Other theater names also moved during the week, with IMAX Corp. dropping 3.2% and theatrical advertising name National CineMedia Inc. adding 5.3%.

The exhibitor space was not the only sector rocked by merger news. TV networks sprung upward as speculation about a potential deal between Walt Disney Co. and 21st Century Fox Inc. intensified.

The Wall Street Journal reported that Disney wants Fox's movie and TV studio and some U.S. cable networks and some international holdings. Comcast Corp. and Verizon Communications Inc. also are said to be interested, though the latest reports suggested that negotiations with Disney were heating up.

Fox shares gained 3.5% for the trading week, and several other TV network owners also saw shares climb, as news outlets like Deadline Hollywood suggested a deal with Disney could signal a broader wave of consolidation in the TV space. For example, AMC Networks Inc. was up 1.3% and Viacom Inc. climbed 3.1% for the week. For its part, Disney shares fell 1.0%.

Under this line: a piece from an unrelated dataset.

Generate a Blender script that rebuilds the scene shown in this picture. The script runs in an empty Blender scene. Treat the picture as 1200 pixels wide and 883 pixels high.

Satellite cable operator DISH Network Corp. vied for some time in the headlines as well.

The company's executive and co-founder Charlie Ergen stepped down from his position as CEO, with COO Erik Carlson to take his place.

Given that Ergen will retain the role of chairman of the board, Roe Equity Research cable and telecom analyst Kevin Roe argued that the shift is not a "dramatic change" for the company. "Charlie Ergen has always been in charge and is still in charge, regardless of title," the analyst said.

Nevertheless, shareholders sold out of DISH shares for a decline of 3.5% over the five trading days ended Dec. 8.

Beleaguered social media name Snap Inc. also was back in the headlines, facing increased competition from its peers, but investors still saw reasons for bullishness.

The company has struggled with its valuation since going public March, with the stock trading persistently below its $17 IPO price. On Nov. 30, Alphabet Inc.'s YouTube unveiled new social features similar to the Snapchat platform, and on Dec. 7, The Verge reported that Facebook Inc.'s Instagram is testing a Snapchat-like version of its private messaging app. However, investors were undaunted, and Snap shares ended the week up 8.7%, but still below its IPO price at $15.07 per share.

Other big movers for the week included mobile telco Sprint Corp. and broadcast company Sinclair Broadcast Group Inc. Sprint traded down 8.9% for the week, and Sinclair gained 5.2%.